Extract, from the listing that follows, each line containing the word "pixels".

═════ GIVEN DATA

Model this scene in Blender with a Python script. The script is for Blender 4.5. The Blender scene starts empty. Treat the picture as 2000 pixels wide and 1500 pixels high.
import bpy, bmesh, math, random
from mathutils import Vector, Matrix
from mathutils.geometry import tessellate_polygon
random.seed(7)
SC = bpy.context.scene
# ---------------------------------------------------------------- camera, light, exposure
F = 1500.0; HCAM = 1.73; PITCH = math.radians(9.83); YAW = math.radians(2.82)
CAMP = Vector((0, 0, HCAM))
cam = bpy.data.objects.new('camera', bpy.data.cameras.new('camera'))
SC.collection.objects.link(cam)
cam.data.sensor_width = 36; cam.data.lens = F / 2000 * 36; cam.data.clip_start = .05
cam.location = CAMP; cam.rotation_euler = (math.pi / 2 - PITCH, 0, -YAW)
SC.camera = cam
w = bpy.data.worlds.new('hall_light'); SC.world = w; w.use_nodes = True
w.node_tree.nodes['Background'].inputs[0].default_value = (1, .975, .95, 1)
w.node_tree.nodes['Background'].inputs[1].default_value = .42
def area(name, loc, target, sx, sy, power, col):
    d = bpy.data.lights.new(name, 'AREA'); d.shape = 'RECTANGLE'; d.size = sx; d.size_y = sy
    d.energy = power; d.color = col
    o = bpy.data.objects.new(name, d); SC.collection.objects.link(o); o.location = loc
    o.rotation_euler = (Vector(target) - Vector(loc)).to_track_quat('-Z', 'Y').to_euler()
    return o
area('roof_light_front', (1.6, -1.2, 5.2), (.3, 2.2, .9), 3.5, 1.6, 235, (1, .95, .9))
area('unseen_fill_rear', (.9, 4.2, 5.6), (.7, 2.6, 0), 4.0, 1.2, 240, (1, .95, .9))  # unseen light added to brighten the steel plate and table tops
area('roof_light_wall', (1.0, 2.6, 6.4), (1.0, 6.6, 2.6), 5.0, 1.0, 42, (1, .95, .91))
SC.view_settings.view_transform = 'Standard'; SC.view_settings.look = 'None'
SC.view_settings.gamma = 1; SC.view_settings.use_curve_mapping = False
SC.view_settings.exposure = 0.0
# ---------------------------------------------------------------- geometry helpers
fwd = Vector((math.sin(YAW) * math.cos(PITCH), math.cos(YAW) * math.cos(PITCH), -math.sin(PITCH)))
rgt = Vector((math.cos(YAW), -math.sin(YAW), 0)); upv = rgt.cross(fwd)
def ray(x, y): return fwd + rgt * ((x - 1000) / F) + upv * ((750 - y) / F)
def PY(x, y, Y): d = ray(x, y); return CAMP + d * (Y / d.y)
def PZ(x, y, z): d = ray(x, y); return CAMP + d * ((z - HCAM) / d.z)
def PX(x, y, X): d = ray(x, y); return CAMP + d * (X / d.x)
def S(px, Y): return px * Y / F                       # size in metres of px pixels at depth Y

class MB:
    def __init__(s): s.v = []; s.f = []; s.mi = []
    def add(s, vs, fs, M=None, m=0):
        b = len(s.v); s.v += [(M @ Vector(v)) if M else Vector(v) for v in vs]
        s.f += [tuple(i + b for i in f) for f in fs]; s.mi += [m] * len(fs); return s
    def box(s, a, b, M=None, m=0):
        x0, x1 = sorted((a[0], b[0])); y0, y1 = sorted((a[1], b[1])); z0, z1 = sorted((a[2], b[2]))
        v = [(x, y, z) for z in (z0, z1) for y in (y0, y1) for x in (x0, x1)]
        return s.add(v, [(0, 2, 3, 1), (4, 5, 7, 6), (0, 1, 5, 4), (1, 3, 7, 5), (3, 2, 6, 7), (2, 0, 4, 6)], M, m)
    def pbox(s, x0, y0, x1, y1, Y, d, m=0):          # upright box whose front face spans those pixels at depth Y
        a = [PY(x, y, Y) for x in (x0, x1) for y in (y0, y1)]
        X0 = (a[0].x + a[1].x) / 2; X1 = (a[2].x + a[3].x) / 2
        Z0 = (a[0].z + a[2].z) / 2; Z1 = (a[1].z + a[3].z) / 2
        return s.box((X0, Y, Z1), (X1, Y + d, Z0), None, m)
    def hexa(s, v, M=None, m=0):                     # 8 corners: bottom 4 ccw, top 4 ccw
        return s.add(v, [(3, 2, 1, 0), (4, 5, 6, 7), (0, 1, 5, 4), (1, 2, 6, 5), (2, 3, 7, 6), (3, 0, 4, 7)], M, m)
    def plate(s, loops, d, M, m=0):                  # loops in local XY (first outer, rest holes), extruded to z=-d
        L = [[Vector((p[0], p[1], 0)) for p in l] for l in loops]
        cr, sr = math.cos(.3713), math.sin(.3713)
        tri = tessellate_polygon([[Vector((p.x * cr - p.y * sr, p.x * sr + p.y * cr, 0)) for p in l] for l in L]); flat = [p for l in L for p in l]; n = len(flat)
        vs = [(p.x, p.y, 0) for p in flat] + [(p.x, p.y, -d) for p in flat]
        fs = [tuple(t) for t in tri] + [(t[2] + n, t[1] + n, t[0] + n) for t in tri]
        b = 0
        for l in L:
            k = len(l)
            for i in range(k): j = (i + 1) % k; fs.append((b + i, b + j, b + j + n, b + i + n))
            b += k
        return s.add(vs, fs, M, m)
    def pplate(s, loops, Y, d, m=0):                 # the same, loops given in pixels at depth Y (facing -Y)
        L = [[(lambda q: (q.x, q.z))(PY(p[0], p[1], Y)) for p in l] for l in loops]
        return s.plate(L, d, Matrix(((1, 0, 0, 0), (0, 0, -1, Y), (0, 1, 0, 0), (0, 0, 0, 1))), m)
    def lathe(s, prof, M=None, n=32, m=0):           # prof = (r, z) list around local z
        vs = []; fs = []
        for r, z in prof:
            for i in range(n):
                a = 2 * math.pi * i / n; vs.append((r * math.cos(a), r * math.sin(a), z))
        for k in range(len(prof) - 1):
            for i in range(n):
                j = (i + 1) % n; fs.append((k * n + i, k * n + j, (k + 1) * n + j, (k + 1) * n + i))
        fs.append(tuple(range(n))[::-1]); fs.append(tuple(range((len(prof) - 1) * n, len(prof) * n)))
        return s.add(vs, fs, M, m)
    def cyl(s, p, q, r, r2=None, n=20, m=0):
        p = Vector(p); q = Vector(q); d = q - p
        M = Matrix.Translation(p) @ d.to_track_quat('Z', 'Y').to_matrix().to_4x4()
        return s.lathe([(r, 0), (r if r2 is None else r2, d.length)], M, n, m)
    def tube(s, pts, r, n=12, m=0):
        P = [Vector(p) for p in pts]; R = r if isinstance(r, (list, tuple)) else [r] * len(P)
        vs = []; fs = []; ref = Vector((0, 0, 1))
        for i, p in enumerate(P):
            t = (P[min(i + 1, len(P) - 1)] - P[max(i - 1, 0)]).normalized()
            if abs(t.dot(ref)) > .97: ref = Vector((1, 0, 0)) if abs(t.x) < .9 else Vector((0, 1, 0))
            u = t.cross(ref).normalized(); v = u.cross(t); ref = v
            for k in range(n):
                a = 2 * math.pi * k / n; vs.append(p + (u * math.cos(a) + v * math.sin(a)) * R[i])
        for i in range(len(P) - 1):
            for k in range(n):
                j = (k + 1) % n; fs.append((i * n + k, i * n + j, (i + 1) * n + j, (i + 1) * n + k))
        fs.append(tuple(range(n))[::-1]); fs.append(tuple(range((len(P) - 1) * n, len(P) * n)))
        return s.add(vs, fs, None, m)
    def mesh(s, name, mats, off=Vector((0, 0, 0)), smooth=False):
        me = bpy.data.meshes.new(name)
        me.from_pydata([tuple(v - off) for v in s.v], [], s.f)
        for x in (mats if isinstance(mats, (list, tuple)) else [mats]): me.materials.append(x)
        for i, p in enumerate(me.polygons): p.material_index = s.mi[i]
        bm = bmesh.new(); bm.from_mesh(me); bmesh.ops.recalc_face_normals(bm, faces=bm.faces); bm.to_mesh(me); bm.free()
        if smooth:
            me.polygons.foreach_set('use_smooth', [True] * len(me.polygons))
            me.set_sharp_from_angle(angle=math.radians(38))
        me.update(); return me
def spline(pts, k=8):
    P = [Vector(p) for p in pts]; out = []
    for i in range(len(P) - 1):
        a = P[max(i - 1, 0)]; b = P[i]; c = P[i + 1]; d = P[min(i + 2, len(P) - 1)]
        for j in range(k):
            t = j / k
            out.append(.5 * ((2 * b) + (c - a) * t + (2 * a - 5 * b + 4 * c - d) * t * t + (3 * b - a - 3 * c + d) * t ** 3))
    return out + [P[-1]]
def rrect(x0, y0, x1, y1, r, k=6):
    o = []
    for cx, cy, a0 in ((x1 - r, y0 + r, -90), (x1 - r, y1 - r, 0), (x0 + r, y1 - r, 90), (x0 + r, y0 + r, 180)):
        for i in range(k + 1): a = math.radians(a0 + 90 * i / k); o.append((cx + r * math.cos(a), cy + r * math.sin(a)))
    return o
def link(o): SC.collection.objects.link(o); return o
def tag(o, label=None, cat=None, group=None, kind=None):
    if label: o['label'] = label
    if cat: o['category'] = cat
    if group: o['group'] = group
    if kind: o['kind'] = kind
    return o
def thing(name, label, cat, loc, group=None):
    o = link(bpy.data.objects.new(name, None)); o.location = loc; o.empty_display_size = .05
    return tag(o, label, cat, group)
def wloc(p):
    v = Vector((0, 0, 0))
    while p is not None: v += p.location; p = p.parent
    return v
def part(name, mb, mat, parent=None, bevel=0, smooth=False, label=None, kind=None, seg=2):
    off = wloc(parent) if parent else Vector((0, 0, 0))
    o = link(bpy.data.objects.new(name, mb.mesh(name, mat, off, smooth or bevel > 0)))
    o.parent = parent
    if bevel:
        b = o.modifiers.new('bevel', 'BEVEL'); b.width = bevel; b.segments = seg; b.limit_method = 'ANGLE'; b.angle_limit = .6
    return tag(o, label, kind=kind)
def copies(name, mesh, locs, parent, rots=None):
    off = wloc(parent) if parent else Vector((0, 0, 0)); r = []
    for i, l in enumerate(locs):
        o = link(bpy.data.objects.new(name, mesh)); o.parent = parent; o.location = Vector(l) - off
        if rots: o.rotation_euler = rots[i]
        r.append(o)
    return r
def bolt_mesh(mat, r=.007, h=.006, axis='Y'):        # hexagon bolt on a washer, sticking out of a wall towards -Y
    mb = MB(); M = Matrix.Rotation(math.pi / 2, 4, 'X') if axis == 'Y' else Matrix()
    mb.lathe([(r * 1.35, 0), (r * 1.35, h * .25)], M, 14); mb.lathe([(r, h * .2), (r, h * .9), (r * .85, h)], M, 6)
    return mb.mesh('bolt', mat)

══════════

FULL OUTPUT —
Model this scene in Blender with a Python script. The script is for Blender 4.5. The Blender scene starts empty. Treat the picture as 2000 pixels wide and 1500 pixels high.
def S(px, Y): return px * Y / F                       # size in metres of px pixels at depth Y
    def pbox(s, x0, y0, x1, y1, Y, d, m=0):          # upright box whose front face spans those pixels at depth Y
    def pplate(s, loops, Y, d, m=0):                 # the same, loops given in pixels at depth Y (facing -Y)